Given task
Go through the listing below and list every line with "empty".

========================================================================

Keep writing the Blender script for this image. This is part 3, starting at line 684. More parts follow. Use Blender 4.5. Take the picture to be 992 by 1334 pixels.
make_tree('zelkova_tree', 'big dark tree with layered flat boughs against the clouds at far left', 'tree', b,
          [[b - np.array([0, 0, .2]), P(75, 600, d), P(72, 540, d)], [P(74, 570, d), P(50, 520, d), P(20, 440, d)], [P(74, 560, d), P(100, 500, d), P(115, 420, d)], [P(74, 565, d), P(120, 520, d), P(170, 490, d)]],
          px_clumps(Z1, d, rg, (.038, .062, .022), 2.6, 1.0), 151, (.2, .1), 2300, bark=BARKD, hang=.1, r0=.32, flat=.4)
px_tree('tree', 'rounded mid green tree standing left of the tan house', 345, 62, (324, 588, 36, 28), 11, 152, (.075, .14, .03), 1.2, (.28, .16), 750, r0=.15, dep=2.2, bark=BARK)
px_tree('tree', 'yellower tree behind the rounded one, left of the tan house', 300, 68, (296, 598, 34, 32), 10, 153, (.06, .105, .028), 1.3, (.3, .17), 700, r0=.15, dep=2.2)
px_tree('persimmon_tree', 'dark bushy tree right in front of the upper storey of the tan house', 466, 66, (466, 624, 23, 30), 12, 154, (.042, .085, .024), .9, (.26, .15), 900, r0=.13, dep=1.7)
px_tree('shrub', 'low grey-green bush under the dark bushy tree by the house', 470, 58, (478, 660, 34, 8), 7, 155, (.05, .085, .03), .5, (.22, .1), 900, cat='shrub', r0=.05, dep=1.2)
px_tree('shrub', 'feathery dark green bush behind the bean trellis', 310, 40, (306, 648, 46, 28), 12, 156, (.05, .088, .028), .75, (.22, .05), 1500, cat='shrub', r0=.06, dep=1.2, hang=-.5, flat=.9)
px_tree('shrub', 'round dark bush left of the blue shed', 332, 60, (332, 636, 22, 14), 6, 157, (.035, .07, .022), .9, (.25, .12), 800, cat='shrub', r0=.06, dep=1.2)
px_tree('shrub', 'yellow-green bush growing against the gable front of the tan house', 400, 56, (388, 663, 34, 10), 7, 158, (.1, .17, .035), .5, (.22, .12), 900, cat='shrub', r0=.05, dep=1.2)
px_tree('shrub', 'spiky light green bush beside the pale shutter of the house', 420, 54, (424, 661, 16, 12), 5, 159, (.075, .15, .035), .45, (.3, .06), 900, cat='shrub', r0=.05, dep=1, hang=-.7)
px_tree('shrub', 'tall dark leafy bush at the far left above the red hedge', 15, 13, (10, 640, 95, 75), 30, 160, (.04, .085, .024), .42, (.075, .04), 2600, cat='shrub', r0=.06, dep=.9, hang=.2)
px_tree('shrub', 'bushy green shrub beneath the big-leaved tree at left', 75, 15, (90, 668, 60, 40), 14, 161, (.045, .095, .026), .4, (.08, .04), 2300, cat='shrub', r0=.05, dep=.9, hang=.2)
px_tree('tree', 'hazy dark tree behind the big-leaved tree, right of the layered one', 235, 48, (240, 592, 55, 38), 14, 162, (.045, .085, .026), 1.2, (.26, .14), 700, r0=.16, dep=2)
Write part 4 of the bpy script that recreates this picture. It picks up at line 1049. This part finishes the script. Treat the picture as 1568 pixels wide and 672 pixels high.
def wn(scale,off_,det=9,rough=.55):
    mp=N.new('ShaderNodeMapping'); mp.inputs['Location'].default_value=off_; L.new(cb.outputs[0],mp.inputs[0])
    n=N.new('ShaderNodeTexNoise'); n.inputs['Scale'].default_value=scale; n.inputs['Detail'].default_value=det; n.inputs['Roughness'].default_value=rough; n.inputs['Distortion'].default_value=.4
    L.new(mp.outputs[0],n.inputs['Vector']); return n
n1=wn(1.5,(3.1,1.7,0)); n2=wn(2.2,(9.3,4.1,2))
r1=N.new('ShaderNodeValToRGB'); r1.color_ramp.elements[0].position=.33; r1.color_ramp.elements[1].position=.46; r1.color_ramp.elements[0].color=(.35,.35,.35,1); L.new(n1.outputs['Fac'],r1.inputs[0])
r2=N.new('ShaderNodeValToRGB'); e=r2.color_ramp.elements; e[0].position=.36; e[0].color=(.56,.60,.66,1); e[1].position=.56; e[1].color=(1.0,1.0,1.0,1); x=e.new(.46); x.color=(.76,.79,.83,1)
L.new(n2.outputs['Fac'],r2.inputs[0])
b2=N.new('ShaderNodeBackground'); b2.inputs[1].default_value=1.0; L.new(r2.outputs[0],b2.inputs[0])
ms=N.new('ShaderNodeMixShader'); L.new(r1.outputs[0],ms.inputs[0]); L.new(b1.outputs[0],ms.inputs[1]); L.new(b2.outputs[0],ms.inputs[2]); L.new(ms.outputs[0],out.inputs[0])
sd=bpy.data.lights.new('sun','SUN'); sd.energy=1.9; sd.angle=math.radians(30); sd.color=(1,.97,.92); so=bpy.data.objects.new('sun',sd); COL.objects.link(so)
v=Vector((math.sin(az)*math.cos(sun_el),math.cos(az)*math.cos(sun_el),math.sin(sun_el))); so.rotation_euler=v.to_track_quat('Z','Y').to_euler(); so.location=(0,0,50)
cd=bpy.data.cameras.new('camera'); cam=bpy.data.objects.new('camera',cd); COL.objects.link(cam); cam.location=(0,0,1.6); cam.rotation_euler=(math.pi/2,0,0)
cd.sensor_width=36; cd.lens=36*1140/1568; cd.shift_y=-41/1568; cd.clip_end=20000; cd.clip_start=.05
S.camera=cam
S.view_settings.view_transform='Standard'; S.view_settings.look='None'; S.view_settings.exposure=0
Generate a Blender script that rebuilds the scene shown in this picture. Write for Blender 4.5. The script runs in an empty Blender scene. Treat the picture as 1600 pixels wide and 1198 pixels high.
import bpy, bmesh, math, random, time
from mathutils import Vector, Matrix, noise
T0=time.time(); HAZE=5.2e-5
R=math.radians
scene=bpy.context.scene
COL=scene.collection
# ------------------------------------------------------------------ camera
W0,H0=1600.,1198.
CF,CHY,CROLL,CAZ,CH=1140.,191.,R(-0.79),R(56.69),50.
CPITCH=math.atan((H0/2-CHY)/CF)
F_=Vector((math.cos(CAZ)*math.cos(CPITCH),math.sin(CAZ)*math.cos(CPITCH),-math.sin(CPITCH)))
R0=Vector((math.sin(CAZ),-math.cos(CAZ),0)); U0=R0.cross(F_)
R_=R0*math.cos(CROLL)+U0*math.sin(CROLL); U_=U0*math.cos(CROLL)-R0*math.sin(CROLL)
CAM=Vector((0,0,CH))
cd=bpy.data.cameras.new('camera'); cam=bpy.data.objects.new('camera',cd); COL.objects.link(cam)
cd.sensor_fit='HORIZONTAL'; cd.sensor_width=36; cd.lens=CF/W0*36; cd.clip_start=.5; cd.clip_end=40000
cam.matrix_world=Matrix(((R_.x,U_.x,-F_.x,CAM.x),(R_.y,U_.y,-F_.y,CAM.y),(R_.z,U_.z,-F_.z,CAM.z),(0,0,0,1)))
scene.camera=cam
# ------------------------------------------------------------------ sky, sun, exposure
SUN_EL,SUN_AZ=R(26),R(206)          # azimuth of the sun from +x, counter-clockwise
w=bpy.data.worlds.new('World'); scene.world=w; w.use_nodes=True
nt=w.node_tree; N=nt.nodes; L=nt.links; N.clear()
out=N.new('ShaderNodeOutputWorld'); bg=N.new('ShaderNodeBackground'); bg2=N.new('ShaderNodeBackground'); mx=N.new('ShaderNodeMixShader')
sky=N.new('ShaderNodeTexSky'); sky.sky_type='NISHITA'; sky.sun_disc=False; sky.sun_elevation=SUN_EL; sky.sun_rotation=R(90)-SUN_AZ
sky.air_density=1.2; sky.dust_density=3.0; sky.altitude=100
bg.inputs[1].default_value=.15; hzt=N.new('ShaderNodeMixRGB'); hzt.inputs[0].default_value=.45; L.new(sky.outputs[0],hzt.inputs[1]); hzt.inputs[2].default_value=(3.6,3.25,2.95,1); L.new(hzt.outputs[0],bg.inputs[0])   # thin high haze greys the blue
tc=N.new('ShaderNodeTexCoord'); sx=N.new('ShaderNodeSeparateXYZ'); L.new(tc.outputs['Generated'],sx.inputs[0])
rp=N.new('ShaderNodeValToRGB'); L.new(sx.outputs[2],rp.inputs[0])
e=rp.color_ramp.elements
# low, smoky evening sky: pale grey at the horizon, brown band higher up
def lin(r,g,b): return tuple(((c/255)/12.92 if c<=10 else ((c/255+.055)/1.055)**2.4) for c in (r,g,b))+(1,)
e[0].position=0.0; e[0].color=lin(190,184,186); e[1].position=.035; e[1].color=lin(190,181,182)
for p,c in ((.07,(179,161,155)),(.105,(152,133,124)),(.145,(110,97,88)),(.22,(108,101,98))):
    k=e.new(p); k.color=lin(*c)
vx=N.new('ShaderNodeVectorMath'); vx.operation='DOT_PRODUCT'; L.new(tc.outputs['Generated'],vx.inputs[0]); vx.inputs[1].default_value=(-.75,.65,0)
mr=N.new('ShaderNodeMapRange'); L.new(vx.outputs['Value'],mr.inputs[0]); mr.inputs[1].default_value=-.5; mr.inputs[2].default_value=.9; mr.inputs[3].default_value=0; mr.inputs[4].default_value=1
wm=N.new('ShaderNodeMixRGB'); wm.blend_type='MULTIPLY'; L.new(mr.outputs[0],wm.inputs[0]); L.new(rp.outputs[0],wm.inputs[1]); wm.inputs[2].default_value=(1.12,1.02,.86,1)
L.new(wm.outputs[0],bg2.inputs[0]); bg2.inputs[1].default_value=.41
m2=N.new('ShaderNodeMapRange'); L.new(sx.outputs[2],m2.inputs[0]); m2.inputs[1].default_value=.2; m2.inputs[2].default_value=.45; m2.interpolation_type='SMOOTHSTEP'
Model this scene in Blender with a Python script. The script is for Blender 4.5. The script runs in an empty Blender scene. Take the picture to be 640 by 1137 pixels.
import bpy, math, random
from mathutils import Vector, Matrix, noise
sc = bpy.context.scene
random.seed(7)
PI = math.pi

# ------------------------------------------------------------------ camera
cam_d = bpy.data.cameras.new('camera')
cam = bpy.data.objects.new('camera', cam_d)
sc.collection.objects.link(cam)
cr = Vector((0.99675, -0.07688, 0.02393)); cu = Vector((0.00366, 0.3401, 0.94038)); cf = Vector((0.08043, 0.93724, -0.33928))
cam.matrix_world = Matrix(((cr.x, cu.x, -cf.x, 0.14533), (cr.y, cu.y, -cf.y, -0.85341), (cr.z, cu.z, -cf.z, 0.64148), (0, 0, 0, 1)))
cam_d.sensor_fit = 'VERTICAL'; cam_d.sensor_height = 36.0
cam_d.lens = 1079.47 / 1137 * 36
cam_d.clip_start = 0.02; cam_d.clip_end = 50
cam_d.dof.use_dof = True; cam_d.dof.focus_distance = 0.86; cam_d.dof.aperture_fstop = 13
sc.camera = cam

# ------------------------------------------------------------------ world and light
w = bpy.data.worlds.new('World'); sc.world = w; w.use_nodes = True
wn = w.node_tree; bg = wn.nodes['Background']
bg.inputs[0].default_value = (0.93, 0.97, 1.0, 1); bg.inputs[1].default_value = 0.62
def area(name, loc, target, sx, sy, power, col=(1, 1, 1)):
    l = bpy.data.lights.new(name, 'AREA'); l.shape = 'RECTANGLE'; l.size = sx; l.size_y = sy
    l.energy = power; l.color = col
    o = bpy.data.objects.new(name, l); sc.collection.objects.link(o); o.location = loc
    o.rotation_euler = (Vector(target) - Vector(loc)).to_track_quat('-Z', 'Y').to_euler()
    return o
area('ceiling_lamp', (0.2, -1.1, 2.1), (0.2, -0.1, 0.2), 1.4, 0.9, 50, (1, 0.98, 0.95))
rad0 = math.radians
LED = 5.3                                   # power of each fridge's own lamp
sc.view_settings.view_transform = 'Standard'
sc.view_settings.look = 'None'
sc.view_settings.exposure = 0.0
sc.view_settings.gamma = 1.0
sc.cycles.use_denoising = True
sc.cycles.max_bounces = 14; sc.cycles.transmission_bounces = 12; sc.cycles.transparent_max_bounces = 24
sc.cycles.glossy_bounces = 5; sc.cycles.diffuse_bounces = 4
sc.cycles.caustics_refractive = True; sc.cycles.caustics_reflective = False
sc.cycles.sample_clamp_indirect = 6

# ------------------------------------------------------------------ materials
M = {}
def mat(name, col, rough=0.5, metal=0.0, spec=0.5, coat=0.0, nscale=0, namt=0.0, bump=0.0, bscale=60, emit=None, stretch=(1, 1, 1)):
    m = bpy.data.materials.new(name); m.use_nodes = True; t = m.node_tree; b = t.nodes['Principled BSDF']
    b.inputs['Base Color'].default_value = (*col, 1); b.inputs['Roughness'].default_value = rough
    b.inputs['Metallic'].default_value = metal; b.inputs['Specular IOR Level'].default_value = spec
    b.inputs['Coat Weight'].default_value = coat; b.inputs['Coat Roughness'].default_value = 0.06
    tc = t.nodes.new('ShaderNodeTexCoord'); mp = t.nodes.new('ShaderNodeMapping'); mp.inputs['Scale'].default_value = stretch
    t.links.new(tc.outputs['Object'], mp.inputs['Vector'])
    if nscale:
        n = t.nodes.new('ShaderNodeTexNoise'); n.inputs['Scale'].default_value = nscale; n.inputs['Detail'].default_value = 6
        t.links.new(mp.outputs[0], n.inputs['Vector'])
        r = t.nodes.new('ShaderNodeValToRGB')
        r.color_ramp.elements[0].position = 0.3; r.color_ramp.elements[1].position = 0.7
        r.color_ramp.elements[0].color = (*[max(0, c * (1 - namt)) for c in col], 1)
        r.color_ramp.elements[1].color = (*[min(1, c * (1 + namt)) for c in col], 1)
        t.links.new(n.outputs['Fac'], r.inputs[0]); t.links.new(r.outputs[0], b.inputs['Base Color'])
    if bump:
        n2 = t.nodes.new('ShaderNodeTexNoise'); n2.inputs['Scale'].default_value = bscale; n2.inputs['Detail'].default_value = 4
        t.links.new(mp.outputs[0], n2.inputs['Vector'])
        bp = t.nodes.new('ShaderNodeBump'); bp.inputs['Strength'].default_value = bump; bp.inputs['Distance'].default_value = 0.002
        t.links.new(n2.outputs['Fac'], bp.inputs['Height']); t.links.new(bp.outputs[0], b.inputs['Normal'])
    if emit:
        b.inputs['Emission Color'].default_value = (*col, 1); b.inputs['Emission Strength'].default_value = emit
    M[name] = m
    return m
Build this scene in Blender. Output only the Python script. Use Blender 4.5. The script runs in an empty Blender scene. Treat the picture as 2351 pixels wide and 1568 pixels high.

========================================================================

Solution for this task
Generate a Blender script that rebuilds the scene shown in this picture. Write for Blender 4.5. The script runs in an empty Blender scene. Treat the picture as 1600 pixels wide and 1198 pixels high.
Model this scene in Blender with a Python script. The script is for Blender 4.5. The script runs in an empty Blender scene. Take the picture to be 640 by 1137 pixels.
Build this scene in Blender. Output only the Python script. Use Blender 4.5. The script runs in an empty Blender scene. Treat the picture as 2351 pixels wide and 1568 pixels high.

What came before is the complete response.